**Work instructions**: Extract exactly the run of lines starting at the line that holds "Model this scene" and ending at the line that holds "COL = S.collection", both included.

Begin Data for this task

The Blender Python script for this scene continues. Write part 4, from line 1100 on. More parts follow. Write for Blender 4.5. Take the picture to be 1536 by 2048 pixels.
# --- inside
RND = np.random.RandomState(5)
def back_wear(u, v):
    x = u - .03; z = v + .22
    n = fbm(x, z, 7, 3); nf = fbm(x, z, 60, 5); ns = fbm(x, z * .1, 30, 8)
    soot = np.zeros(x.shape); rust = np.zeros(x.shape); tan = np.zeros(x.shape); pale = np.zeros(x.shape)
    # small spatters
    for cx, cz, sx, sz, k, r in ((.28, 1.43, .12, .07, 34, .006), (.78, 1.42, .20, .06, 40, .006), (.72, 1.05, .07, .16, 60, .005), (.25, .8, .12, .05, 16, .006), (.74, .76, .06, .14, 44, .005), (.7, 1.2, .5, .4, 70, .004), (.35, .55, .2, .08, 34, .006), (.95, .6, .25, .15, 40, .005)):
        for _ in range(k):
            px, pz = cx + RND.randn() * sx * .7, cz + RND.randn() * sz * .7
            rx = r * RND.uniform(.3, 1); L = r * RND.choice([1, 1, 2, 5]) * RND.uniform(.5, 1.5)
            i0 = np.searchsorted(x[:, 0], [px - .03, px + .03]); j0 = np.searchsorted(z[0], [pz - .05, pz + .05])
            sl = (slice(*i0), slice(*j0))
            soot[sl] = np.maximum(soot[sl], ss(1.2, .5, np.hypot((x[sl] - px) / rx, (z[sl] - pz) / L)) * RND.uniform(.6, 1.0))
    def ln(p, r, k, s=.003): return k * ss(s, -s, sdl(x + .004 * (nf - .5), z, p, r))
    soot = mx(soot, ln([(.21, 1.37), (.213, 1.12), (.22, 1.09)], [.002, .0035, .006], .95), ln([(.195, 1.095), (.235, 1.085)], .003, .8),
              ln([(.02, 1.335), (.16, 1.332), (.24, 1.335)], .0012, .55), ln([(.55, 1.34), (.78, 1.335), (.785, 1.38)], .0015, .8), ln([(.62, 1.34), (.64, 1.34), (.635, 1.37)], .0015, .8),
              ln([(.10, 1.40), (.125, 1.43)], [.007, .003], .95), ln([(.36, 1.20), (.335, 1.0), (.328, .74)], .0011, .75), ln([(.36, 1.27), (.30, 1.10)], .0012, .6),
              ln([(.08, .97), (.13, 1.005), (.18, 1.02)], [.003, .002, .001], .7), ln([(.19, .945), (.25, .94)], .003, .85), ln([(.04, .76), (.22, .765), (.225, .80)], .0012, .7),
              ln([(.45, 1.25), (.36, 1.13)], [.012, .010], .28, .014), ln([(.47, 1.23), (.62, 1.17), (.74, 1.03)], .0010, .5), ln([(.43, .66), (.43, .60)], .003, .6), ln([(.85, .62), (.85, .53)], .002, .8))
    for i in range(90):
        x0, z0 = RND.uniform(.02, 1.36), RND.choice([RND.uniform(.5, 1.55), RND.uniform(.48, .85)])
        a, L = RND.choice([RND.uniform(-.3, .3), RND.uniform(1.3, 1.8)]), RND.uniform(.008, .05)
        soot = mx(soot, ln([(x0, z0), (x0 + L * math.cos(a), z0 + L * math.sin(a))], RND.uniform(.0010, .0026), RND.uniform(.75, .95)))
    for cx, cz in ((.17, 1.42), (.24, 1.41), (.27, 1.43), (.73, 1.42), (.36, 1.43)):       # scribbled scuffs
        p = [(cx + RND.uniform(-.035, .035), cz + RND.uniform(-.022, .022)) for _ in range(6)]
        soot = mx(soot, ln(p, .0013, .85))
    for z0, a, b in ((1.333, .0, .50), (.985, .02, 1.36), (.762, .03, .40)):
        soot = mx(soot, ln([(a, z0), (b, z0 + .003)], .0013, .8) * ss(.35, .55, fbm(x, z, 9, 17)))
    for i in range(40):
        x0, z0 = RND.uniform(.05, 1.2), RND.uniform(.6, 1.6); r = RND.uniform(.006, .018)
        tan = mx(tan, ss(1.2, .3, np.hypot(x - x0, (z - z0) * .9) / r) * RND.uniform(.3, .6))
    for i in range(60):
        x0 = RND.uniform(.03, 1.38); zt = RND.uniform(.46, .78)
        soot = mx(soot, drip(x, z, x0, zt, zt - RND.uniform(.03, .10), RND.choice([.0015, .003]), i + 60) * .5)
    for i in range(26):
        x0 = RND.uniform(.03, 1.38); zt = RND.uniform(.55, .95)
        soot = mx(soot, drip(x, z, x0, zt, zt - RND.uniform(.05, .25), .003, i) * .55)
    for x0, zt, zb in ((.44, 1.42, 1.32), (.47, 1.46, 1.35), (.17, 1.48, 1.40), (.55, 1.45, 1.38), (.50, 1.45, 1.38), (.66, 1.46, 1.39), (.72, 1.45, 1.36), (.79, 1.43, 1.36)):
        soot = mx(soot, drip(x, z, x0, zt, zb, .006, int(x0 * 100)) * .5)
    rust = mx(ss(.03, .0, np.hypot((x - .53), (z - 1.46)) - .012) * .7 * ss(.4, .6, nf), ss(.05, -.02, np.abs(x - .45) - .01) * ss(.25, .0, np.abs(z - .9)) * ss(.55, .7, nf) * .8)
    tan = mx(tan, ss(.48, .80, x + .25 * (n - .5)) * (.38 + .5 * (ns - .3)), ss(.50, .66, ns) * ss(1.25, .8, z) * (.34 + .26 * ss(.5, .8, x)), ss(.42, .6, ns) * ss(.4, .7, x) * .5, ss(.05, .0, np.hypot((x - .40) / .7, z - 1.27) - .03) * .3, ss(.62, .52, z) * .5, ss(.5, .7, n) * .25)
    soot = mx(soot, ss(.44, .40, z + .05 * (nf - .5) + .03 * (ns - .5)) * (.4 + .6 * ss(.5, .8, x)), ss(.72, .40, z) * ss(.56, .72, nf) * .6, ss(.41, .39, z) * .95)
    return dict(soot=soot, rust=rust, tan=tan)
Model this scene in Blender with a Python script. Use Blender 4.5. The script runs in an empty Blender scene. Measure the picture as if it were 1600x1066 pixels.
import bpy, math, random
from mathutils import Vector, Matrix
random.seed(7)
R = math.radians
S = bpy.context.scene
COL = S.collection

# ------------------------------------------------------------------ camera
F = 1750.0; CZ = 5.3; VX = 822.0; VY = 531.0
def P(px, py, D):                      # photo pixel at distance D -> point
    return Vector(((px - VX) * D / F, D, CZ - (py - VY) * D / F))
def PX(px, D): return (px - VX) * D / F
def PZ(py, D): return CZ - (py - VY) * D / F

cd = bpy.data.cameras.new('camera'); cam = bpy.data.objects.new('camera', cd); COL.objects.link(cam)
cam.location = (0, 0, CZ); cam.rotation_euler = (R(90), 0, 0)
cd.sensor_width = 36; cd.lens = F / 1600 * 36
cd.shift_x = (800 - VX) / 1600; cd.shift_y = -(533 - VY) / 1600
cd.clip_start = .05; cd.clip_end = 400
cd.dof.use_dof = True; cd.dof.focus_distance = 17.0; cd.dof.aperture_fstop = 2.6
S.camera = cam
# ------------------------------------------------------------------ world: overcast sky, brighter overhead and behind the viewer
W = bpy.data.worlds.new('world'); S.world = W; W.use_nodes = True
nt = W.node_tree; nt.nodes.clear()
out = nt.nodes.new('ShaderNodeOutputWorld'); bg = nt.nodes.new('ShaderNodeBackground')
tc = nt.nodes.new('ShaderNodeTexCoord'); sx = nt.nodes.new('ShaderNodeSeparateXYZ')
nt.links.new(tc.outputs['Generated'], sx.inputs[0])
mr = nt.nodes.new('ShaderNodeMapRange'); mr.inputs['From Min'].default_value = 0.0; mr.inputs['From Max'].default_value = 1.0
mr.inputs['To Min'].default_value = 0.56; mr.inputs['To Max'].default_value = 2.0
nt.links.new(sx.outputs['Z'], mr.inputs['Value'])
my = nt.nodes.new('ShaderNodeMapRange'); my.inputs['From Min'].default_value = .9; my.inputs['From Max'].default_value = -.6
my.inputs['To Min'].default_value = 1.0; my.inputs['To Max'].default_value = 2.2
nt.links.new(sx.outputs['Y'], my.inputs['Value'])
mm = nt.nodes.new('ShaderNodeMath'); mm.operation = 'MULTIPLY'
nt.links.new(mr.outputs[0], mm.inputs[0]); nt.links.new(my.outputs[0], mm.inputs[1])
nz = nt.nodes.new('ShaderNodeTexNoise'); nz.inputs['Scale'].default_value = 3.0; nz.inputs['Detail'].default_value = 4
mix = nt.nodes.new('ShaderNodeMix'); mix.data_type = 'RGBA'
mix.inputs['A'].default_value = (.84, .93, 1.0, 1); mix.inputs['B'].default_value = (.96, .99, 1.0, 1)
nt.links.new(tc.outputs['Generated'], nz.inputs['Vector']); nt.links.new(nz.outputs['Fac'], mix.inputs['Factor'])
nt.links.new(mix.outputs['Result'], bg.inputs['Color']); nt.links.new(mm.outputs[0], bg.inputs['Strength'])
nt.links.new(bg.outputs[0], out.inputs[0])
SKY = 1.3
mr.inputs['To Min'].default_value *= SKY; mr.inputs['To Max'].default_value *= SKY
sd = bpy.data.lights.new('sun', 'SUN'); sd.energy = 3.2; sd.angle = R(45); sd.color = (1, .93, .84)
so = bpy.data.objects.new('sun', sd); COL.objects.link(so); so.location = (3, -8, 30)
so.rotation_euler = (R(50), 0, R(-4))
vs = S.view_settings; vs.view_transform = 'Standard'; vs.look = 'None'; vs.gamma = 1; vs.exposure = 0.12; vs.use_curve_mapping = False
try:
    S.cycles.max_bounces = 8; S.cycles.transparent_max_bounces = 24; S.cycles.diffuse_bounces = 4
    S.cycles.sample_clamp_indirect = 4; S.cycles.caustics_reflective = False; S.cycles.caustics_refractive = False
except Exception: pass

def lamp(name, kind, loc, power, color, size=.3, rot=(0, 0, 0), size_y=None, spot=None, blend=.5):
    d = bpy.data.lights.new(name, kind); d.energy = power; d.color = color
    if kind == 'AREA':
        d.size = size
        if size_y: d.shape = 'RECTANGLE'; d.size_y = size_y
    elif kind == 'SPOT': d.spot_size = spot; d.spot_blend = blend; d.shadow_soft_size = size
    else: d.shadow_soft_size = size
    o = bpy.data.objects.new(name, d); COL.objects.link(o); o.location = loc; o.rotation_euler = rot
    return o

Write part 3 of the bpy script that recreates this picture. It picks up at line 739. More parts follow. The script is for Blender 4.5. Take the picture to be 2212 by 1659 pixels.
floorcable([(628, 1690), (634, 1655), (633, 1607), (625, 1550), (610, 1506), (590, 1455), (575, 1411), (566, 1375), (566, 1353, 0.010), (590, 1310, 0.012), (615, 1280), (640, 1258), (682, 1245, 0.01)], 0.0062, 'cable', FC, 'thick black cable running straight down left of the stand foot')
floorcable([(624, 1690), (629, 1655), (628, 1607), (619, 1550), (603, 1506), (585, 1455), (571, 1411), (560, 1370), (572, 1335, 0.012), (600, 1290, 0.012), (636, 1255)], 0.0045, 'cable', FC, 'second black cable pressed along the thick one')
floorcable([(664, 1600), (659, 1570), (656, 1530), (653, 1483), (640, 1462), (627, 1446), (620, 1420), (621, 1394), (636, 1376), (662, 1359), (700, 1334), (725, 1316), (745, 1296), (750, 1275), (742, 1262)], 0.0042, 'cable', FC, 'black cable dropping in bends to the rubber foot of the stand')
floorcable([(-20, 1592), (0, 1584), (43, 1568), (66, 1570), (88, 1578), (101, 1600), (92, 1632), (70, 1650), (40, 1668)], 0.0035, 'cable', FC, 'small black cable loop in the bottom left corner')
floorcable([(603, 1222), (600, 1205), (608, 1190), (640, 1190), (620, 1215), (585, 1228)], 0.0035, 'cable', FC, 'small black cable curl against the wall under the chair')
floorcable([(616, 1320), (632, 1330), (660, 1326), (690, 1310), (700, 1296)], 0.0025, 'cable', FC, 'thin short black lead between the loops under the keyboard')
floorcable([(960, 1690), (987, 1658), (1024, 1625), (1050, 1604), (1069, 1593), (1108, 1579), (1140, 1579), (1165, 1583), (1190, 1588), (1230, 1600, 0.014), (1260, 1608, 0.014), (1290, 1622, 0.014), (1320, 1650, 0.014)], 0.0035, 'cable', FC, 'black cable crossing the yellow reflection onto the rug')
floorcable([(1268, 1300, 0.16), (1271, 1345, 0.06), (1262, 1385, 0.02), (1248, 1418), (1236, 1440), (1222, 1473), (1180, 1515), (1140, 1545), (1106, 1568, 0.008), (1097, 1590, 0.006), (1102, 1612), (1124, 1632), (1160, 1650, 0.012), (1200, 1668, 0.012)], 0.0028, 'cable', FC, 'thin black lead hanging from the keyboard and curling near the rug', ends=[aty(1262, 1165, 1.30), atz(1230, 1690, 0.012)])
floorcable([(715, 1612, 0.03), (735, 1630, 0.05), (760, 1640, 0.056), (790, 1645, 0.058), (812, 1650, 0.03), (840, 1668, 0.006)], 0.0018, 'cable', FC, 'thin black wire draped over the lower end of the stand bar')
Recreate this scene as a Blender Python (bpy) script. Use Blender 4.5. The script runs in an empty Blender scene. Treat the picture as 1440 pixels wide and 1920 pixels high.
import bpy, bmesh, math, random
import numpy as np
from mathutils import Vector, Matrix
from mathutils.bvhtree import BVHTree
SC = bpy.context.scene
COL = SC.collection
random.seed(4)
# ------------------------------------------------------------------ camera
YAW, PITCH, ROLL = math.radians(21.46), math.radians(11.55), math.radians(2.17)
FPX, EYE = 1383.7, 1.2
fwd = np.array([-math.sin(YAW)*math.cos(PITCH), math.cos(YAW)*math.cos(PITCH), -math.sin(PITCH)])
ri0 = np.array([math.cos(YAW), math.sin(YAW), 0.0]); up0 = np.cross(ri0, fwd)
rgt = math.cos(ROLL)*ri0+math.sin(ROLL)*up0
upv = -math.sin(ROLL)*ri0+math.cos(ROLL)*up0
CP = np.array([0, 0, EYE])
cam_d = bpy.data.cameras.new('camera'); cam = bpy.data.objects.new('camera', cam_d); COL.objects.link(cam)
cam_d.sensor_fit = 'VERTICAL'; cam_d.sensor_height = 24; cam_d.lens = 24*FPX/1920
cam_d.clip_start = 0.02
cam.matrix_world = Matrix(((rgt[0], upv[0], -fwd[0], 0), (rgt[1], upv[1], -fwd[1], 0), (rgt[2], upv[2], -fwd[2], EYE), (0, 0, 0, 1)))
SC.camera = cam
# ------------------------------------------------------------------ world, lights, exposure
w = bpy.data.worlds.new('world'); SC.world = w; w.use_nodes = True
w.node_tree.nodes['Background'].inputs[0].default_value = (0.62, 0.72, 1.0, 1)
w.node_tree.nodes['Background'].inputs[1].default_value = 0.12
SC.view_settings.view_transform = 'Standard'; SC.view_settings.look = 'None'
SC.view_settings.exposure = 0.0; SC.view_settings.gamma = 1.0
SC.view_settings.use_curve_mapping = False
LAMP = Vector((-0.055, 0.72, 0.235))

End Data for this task

**Exercise result**:
Model this scene in Blender with a Python script. Use Blender 4.5. The script runs in an empty Blender scene. Measure the picture as if it were 1600x1066 pixels.
import bpy, math, random
from mathutils import Vector, Matrix
random.seed(7)
R = math.radians
S = bpy.context.scene
COL = S.collection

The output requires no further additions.